DATA EXCERPT:
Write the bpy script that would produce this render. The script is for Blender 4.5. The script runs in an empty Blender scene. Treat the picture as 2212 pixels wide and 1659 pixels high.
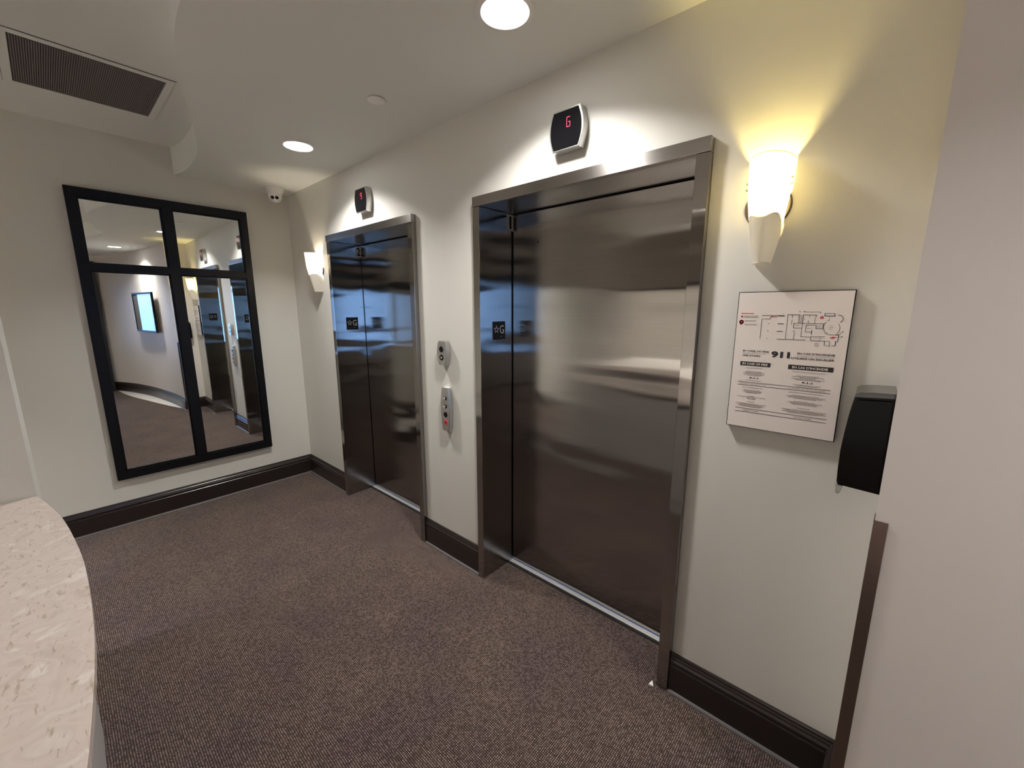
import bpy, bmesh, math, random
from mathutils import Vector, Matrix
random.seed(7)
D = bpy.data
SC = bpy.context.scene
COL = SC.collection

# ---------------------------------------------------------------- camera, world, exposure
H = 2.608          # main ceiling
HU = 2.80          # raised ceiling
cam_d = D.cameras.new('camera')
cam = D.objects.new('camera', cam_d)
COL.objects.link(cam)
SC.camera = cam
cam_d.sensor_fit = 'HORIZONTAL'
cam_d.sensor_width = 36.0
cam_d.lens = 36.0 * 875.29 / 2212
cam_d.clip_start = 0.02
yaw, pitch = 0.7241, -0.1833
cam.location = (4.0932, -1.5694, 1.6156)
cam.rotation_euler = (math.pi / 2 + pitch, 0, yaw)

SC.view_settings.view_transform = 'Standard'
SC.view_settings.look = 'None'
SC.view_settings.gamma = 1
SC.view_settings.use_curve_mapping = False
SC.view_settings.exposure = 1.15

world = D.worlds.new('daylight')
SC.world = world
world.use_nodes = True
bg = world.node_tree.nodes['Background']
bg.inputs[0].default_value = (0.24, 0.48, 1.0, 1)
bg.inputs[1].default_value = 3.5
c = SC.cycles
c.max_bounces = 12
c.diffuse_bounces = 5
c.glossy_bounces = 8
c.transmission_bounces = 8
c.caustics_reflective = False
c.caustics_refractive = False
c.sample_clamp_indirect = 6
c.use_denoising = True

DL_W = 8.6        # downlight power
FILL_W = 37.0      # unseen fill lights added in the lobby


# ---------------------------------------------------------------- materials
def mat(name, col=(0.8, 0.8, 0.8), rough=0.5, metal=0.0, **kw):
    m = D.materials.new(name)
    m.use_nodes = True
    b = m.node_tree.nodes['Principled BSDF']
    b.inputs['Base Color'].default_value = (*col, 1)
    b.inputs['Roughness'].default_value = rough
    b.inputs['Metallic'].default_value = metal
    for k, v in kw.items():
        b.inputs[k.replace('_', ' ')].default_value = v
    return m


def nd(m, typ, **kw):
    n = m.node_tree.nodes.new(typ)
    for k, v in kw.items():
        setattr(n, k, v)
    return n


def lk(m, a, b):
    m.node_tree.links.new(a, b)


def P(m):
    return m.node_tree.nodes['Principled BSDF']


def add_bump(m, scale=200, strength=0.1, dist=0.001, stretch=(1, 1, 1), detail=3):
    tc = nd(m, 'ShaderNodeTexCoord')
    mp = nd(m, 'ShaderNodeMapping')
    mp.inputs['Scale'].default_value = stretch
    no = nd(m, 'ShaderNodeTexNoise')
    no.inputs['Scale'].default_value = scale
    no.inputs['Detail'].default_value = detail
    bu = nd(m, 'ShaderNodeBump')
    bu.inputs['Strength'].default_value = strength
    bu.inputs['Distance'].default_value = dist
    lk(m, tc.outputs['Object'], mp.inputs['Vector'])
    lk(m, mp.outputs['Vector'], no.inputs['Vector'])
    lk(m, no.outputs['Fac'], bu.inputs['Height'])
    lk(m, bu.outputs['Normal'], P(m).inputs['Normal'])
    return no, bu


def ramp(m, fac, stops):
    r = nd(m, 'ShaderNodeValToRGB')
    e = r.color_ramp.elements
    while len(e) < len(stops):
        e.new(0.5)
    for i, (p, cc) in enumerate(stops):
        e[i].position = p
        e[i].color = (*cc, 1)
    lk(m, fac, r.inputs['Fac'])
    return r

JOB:
Pictures excluded, repeat exactly the lines from the top of the material through the line with "COL = SC.collection", including both of those lines.

FULL RESPONSE:
Write the bpy script that would produce this render. The script is for Blender 4.5. The script runs in an empty Blender scene. Treat the picture as 2212 pixels wide and 1659 pixels high.
import bpy, bmesh, math, random
from mathutils import Vector, Matrix
random.seed(7)
D = bpy.data
SC = bpy.context.scene
COL = SC.collection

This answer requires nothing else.